INFORMATION SHOWN.

+--

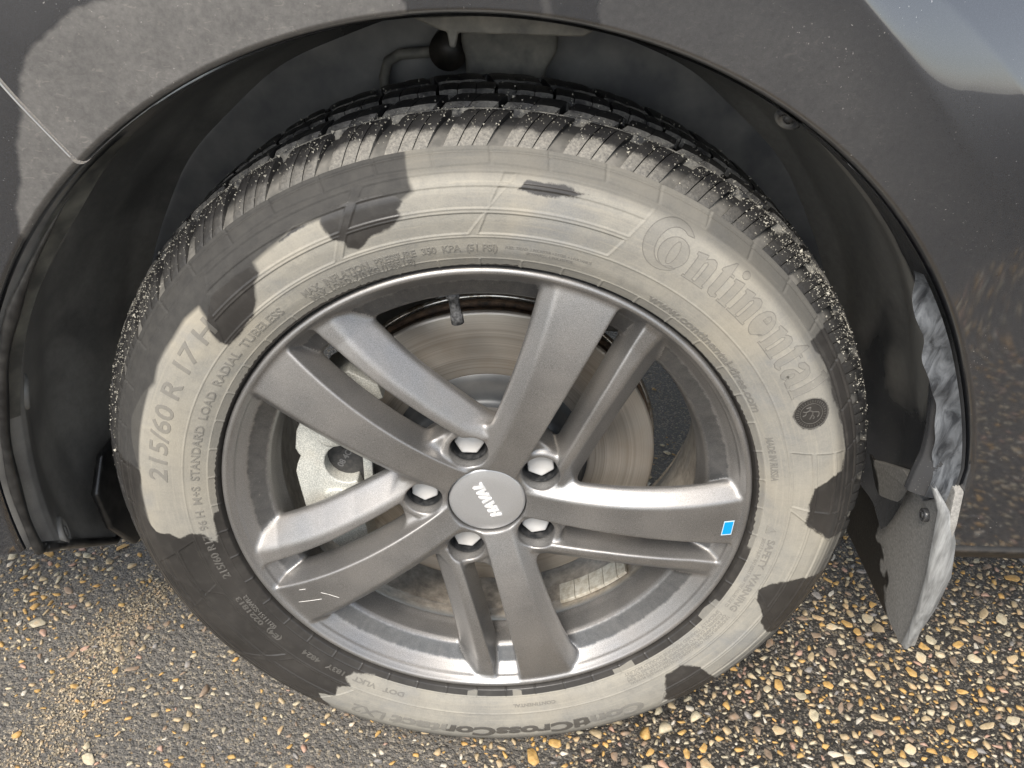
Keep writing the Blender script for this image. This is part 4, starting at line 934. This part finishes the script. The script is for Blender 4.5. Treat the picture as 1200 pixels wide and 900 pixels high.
# ---- mud flap behind the wheel
def flp(u, v, w_): return (.386+w_+.12*max(0, -v)+.02*u, u, v)
fo = [(-.030, .060), (-.037, .030), (-.037, -.010), (-.030, -.075), (-.020, -.132), (-.012, -.143), (.0, -.147), (.165, -.150), (.168, -.02), (.12, -.018), (.060, .016), (.035, .020), (.010, .018), (-.012, .040), (-.022, .062)]
flap = link('mud_flap', from_bm('mud_flap', prism(fo, 0, .0075, flp, .0012, 2), False), MAT['flap'], car, UP); flap['label'] = 'worn black mud flap with a pale scuffed outer edge'
eo = np.array([(-.028, .062, .368), (-.0360, .040, .379), (-.0385, .010, .384), (-.0370, -.030, .391), (-.032, -.075, .396), (-.024, -.115, .400), (-.0165, -.140, .4025)]); wd = np.array([.003, .009, .017, .019, .014, .009, .005])
P9 = np.array([[(x-wd_*.25, y+.006, z), (x-wd_*.2, y, z), (x+wd_*.4, y-.001, z), (x+wd_*.85, y+.003, z), (x+wd_*.9, y+.010, z)] for (y, z, x), wd_ in zip(eo, wd)])
link('flap_edge', grid('flap_edge', P9), MAT['pale'], flap)
P8 = np.array([[(.3850+.001*0-h, -.0015+.006*k*math.cos(a), .012+.006*k*math.sin(a)) for a in np.linspace(0, 6.283, 18, endpoint=False)] for k, h in ((.01, .003), (.45, .003), (.5, .0012), (.7, .0012), (.75, .003), (1, .002), (1.02, -.002))])
link('screw', grid('screw', P8, cv=True), MAT['liner'], flap)

# ---- wet grit thrown on the tread
VV = []; FF = []; off = 0
for _ in range(2900):
    u = random.random()
    if u < .62: t = random.uniform(R(28), R(150)); y = abs(random.gauss(.031, .008))
    elif u < .82: t = random.gauss(R(152), R(9)); y = abs(random.gauss(.022, .010))
    else: t = random.uniform(R(25), R(150)); y = random.uniform(.045, .17)
    if random.random() < .25: t = random.gauss(R(40), R(12)); y = abs(random.gauss(.026, .01))
    y = max(.013, y)
    r_ = float(np.interp(y, [.006, .0112, .017, .0225, .028, .0332, .0365, .0445, .05, .095, .14, .17], [.3195, .3250, .33, .334, .3372, .3396, .3407, .3415, .3440, .3447, .3440, .338]))
    s_ = random.choice((.0003, .0004, .0005, .0006, .0009)); 
    if random.random() < .012: s_ = .0017
    A = rng.uniform(-1, 1, (3, 3)); Qm, _x = np.linalg.qr(A); q = tet@Qm*s_+np.array([(r_+s_*.3)*math.cos(t), y, (r_+s_*.3)*math.sin(t)+ZW]); VV.append(q); FF.append(tf+off); off += 4
gritm = (lambda n_, a_, b_: (lambda q_: (q_.set(Base_Color=q_.mix(q_.map(q_.noise(300, 2), .3, .7), a_, b_), Roughness=.6), q_.m)[1])(M(n_)))('grit_grain', (.20, .19, .16), (.42, .40, .34))
o = link('grit', mesh('grit', np.concatenate(VV), np.concatenate(FF), False), gritm); o['kind'] = 'stuff'; o['label'] = 'pale wet grit stuck all over the top of the tyre tread'; o['category'] = 'grit'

+--

WHAT THE TASK ASKS. Exactly as written, return every line of the listing, but not the pictures.

TASK RESULT.
Keep writing the Blender script for this image. This is part 4, starting at line 934. This part finishes the script. The script is for Blender 4.5. Treat the picture as 1200 pixels wide and 900 pixels high.
# ---- mud flap behind the wheel
def flp(u, v, w_): return (.386+w_+.12*max(0, -v)+.02*u, u, v)
fo = [(-.030, .060), (-.037, .030), (-.037, -.010), (-.030, -.075), (-.020, -.132), (-.012, -.143), (.0, -.147), (.165, -.150), (.168, -.02), (.12, -.018), (.060, .016), (.035, .020), (.010, .018), (-.012, .040), (-.022, .062)]
flap = link('mud_flap', from_bm('mud_flap', prism(fo, 0, .0075, flp, .0012, 2), False), MAT['flap'], car, UP); flap['label'] = 'worn black mud flap with a pale scuffed outer edge'
eo = np.array([(-.028, .062, .368), (-.0360, .040, .379), (-.0385, .010, .384), (-.0370, -.030, .391), (-.032, -.075, .396), (-.024, -.115, .400), (-.0165, -.140, .4025)]); wd = np.array([.003, .009, .017, .019, .014, .009, .005])
P9 = np.array([[(x-wd_*.25, y+.006, z), (x-wd_*.2, y, z), (x+wd_*.4, y-.001, z), (x+wd_*.85, y+.003, z), (x+wd_*.9, y+.010, z)] for (y, z, x), wd_ in zip(eo, wd)])
link('flap_edge', grid('flap_edge', P9), MAT['pale'], flap)
P8 = np.array([[(.3850+.001*0-h, -.0015+.006*k*math.cos(a), .012+.006*k*math.sin(a)) for a in np.linspace(0, 6.283, 18, endpoint=False)] for k, h in ((.01, .003), (.45, .003), (.5, .0012), (.7, .0012), (.75, .003), (1, .002), (1.02, -.002))])
link('screw', grid('screw', P8, cv=True), MAT['liner'], flap)

# ---- wet grit thrown on the tread
VV = []; FF = []; off = 0
for _ in range(2900):
    u = random.random()
    if u < .62: t = random.uniform(R(28), R(150)); y = abs(random.gauss(.031, .008))
    elif u < .82: t = random.gauss(R(152), R(9)); y = abs(random.gauss(.022, .010))
    else: t = random.uniform(R(25), R(150)); y = random.uniform(.045, .17)
    if random.random() < .25: t = random.gauss(R(40), R(12)); y = abs(random.gauss(.026, .01))
    y = max(.013, y)
    r_ = float(np.interp(y, [.006, .0112, .017, .0225, .028, .0332, .0365, .0445, .05, .095, .14, .17], [.3195, .3250, .33, .334, .3372, .3396, .3407, .3415, .3440, .3447, .3440, .338]))
    s_ = random.choice((.0003, .0004, .0005, .0006, .0009)); 
    if random.random() < .012: s_ = .0017
    A = rng.uniform(-1, 1, (3, 3)); Qm, _x = np.linalg.qr(A); q = tet@Qm*s_+np.array([(r_+s_*.3)*math.cos(t), y, (r_+s_*.3)*math.sin(t)+ZW]); VV.append(q); FF.append(tf+off); off += 4
gritm = (lambda n_, a_, b_: (lambda q_: (q_.set(Base_Color=q_.mix(q_.map(q_.noise(300, 2), .3, .7), a_, b_), Roughness=.6), q_.m)[1])(M(n_)))('grit_grain', (.20, .19, .16), (.42, .40, .34))
o = link('grit', mesh('grit', np.concatenate(VV), np.concatenate(FF), False), gritm); o['kind'] = 'stuff'; o['label'] = 'pale wet grit stuck all over the top of the tyre tread'; o['category'] = 'grit'